The Magic forced six ties over the first eight minutes of the final period before Brandon Bass' free throw and Jason Richardson's layup gave the Magic a 94-91 lead with 2:46 to play.

A pair of free throws by Rose trimmed the lead to 94-93, and his dunk off a Magic turnover gave Chicago the lead back again, 95-94, with 2 minutes left.

Chicago led 97-96 when Rose lost the ball out of bounds, turning it over to Orlando with 49 seconds remaining. The Magic turned it back over to the Bulls during a loose-ball scramble following a missed shot, and Taj Gibson was fouled with 14.2 seconds left. He hit 1 of 2 at the line, but Chicago was able to chase down the rebound.

The ball found its way into Rose's hands, and he hit both free-throw attempts to make it 100-96. Richardson finally got a 3 to go in with 2.7 seconds left, but Carlos Boozer hit two more free throws to push the lead back to 102-99 with 2 seconds to go and set up Nelson's final attempt.

The Magic hit 12 3-pointers to keep them in the game, but shot just 43 percent overall and gave up 40 points in the paint. The 60 percent that Chicago shot for the game tied a season high for a Magic opponent.

But the Bulls also had an uncharacteristic 21 turnovers - including five by Rose - which tied a previous season high set in January against Boston.

"It is hard to believe you're even in the game," Magic coach Stan Van Gundy said. "Their 21 turnovers were they only thing that kept us in the game. ... We didn't defend them well enough to win. They were breaking us down every time."

Shortcomings aside, with two games to play, Anderson said Sunday's effort did give them confidence about what they can do when they are moving the ball well and playing together.

"I think we just know how good a team we are," Anderson said. "I think when we come out and play the entire game like we did tonight, I think we can play against anybody...It gives us confidence because we played great. This is kind of the effort that we've been looking for."

Boozer said their goals of their final two games is clear.

"Winning, getting our tools sharp," Boozer said. "Heading into the playoffs, playing our best basketball."
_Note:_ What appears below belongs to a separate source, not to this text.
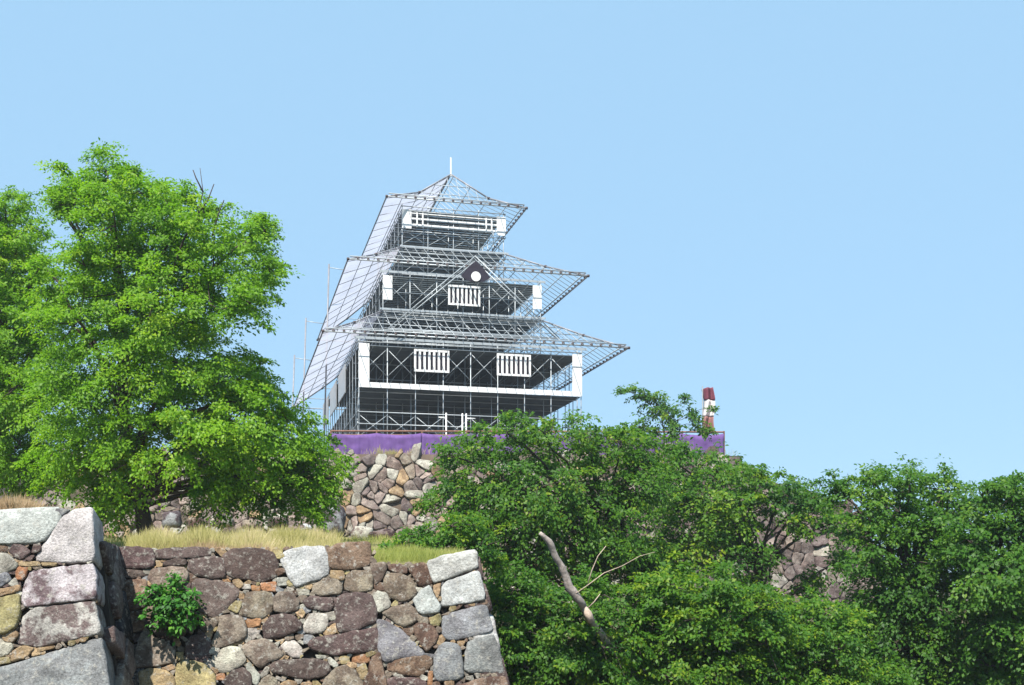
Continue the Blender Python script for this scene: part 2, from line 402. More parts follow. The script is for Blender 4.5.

Notes: Chicago hit 10 of its first 11 field goal attempts and shot 70 percent in the first quarter. ... With Howard out, Anderson made his 14th start of the season. ... Van Gundy said that while Miami Heat president Pat Riley would get Executive of the Year honors, Bulls vice president of basketball operations John Paxson and general manager Gar Forman should win it. "They made a lot of changes and they were below Miami in the standings," Van Gundy said. "Now they are above Miami in the standings, so how could you not go with those guys?"


ORLANDO – Staring intently at a courtside replay monitor, Orlando Magic point guard Jameer Nelson saw the cold, hard truth with his own eyes – his potential game-tying 3-point shot from 28 feet left his fingertips just a fraction of a second after time had expired.

``Well,’’ Nelson said after slapping the padded table next to the monitor, ``at least we put the pressure on them.’’

Nelson could have been talking about the referees, who had to rule that the shot that hit nothing but net was no good much to the disappointment of the sellout crowd of 19,181 at the Amway Center. But Nelson could have just as well been referring to the East-leading Chicago Bulls, who survived 102-99 despite the Magic having to play without superstar center Dwight Howard.

``We came out in this game to prove something to ourselves that we could play hard without Dwight,’’ said Nelson, who 17 points, 11 assists and three steals despite the final heave being waived off. ``We played really, really hard. We’re not here for moral victories, but we know we did a lot of good things in this game.’’

The Magic (50-30) didn’t have Howard because of a NBA-mandated one-game suspension for picking up his 18th technical foul. It’s the second time this season that Howard’s been suspended, and the Magic dropped both games at home.

Missing Howard, the heavy favorite to win his third straight Defensive Player of the Year trophy, was evident throughout as the Bulls (60-20) shot 60 percent and scored 40 points in the paint. Derrick Rose, the player expected to finish just ahead of Howard in the race for the Most Valuable Player award, scored 39 points – many of them coming on dazzling drives to the hoop.

And the Magic failed to get a critical rebound off a free throw miss with 14 seconds to play, another area where Howard’s muscle and hustle could have come into play. Taj Gibson’s free throw missed badly and the rebound caromed over Ryan Anderson’s head and into the hands of Luol Deng.

``That was the most awkward bounce off of the rim on a free throw I’ve ever really seen,’’ Anderson said. ``I wasn’t expecting that. Usually that’s something I don’t slip up on, so that’s frustrating – especially when it’s Luol Deng. That’s a guy I could have gotten a rebound over, so that’s frustrating to me.’’

The moment spoiled an otherwise stellar performance from Anderson, who set his career high with 28 points. He made four 3-pointers, hit all six of his free throws and grabbed 10 rebounds. But after the game all he could think about was the one that got away.

Muttered Anderson: ``I’m not a good guy at letting others down.’’

Jason Richardson scored 24 points by making 10 of 14 shots and four of five 3-pointers. His 3-pointer with 2.7 seconds left cut a four-point deficit to one and made Nelson’s potential heroics just after the buzzer possible.